TASK BRIEF:
Exactly the lines from the one with "Recreate this scene" to the one with "from mathutils import Vector, Matrix", both included, are to be printed again; leave out the rest.

╔══

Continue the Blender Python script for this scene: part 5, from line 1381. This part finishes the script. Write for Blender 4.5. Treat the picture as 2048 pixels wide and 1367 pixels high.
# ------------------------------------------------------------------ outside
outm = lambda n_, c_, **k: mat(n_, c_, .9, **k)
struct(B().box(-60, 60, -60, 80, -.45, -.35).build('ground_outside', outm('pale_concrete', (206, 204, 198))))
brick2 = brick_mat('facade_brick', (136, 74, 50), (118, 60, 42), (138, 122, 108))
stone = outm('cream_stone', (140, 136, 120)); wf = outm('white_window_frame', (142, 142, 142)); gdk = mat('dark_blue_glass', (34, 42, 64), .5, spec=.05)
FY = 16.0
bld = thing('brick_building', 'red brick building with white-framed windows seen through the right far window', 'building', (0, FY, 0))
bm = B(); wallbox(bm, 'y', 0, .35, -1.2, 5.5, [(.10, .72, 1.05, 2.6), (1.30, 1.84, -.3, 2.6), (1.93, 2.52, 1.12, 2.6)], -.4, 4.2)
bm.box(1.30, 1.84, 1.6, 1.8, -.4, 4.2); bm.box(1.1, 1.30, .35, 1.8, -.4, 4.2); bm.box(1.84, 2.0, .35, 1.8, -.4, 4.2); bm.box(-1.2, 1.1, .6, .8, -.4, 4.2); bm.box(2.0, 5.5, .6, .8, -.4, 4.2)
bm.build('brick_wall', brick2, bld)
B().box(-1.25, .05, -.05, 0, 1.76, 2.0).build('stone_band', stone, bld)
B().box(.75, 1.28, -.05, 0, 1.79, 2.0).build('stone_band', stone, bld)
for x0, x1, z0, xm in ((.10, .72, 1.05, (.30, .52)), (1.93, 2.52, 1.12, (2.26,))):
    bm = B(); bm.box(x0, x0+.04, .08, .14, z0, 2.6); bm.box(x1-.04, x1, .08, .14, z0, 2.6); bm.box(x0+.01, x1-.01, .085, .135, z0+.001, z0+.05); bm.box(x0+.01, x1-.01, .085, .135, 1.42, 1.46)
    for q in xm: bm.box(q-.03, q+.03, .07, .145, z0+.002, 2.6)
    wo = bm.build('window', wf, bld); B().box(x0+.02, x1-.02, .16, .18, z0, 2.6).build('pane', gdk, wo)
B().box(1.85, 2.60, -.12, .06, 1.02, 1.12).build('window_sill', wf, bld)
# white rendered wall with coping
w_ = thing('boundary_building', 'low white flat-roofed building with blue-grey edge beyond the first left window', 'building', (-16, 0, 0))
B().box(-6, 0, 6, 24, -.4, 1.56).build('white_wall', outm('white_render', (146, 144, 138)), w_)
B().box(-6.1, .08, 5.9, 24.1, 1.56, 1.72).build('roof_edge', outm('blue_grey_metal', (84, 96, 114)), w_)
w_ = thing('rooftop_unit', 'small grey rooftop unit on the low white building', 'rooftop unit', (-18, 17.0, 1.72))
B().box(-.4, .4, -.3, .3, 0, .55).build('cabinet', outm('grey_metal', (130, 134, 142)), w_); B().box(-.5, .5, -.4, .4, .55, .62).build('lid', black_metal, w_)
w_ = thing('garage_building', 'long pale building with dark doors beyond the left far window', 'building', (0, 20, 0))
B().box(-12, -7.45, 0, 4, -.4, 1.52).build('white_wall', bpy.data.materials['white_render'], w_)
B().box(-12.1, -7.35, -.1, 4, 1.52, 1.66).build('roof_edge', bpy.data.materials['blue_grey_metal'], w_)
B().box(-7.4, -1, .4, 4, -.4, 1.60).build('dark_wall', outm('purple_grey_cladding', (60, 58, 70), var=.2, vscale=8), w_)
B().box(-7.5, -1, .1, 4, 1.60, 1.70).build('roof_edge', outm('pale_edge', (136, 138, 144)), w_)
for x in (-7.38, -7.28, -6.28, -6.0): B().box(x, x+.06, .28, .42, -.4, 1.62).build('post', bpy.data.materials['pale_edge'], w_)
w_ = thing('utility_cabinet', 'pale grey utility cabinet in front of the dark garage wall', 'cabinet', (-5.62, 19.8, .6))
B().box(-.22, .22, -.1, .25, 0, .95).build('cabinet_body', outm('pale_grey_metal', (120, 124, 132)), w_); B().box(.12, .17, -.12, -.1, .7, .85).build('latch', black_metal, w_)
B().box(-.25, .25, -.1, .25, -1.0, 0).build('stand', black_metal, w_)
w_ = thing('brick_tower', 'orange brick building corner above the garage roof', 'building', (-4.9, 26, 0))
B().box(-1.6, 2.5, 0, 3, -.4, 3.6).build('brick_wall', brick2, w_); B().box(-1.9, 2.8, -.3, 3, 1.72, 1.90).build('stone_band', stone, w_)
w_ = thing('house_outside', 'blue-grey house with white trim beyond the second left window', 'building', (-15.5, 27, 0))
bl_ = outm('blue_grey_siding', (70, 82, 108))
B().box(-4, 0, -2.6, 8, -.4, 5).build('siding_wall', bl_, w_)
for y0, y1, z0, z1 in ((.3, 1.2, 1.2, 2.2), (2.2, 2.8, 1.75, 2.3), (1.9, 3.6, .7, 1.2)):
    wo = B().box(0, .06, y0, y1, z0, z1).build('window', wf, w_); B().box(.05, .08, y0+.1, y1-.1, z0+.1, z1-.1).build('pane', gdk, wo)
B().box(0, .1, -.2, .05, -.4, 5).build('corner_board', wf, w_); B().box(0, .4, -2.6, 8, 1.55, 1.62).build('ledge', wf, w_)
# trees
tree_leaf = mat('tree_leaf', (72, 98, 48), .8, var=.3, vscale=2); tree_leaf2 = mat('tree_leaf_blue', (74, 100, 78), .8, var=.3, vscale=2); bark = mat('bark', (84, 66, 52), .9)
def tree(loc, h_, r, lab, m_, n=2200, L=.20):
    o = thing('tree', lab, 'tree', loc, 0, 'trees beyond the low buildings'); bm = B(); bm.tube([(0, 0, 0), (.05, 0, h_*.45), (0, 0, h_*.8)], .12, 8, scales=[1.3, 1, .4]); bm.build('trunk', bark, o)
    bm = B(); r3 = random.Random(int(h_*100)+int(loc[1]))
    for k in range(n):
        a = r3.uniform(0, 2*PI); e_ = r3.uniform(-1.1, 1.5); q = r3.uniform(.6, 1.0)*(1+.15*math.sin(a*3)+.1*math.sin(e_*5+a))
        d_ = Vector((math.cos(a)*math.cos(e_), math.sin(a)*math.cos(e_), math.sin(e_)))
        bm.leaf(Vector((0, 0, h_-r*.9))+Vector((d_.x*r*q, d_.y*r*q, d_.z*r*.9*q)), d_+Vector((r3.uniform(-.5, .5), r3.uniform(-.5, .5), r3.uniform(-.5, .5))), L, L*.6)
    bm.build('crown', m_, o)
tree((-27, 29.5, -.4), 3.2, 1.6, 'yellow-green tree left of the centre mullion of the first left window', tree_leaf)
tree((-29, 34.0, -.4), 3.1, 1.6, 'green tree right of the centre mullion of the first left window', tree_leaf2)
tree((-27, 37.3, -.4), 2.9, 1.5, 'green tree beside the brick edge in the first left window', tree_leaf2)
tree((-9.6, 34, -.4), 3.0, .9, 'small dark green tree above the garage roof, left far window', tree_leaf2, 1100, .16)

╚══
╔══

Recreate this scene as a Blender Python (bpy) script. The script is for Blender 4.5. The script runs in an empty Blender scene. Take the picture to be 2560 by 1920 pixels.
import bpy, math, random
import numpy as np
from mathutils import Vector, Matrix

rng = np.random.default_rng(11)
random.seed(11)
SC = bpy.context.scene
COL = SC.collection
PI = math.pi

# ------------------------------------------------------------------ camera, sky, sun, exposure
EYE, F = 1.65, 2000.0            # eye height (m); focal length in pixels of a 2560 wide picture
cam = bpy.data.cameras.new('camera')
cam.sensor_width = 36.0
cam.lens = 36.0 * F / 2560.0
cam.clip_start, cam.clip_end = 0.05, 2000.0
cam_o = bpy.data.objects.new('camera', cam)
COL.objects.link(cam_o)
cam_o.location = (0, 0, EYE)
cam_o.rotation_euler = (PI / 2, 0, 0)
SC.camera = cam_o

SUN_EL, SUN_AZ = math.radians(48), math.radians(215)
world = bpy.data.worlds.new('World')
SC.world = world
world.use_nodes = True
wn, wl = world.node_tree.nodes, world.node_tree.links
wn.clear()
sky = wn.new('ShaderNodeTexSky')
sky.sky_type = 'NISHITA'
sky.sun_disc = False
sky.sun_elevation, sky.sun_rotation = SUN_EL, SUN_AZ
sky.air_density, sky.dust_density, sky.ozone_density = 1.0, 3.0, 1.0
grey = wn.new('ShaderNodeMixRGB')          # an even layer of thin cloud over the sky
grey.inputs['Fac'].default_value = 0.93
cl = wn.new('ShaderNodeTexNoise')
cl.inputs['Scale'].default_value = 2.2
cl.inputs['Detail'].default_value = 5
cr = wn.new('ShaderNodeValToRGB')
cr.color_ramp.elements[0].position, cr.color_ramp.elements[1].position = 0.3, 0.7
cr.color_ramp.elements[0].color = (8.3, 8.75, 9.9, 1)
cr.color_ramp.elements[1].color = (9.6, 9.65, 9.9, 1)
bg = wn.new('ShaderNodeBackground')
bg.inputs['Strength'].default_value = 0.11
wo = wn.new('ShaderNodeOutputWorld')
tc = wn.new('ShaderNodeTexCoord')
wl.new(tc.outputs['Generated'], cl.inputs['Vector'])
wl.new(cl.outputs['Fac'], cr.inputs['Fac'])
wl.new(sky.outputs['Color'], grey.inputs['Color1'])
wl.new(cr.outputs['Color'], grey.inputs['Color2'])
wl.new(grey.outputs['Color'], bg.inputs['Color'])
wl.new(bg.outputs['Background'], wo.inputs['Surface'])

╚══

TASK RESULT:
Recreate this scene as a Blender Python (bpy) script. The script is for Blender 4.5. The script runs in an empty Blender scene. Take the picture to be 2560 by 1920 pixels.
import bpy, math, random
import numpy as np
from mathutils import Vector, Matrix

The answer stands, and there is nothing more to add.